The singular chain group $S_p(X)$ is defined as the free abelian group generated by continuous functions $T \in C( \Delta_p , X)$.
What I understand this means is that we define $T' \in S_p(X)$ as $T'(T) = 1$ and $T'(V) = 0, \forall V \in C( \Delta_p , X)$ s.t. $V \neq T$. We therefore take $$\lbrace T' \rbrace_{T \in C(\Delta_p,X)} $$ as a basis. But for example if I take $id : \Delta_1 \rightarrow \mathbb R$ and $(-id) : \Delta_1 \rightarrow \mathbb R$, these should be part of a basis of $S_1(\mathbb R)$. However $id = -(-id)$, so I do not have a unique way of representing $id \in S_1(\mathbb R)$, therefore they cannot be part of a basis.

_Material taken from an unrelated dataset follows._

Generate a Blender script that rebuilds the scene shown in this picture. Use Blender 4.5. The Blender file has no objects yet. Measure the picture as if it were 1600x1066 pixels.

My question is: how can I write the elements of a basis for $S_p(X)$?
To avoid any suggestive notation, let $\sigma : \Delta_1 \to \Bbb R$ be the identity and $\tau : \Delta_1 \to \Bbb R$ be the map $x \mapsto -x$. $\sigma$ and $\tau$ are distinct elements of $C(\Delta_1, \Bbb R)$ since $\sigma(1) \ne \tau(1)$. By the definition of the free abelian group, any element of $S_1(\Bbb R)$ can be uniquely written as a linear combination of elements of $C(\Delta_1, \Bbb R)$. Therefore $-\sigma$ and $\tau$ are different elements in $S_1(\Bbb R)$ by uniqueness.
It can happen that the equality you seek is true when passing to homology. But $\Bbb R$ is not a very interesting example of this because it's contractible and hence $H_1(\Bbb R)$ is trivial.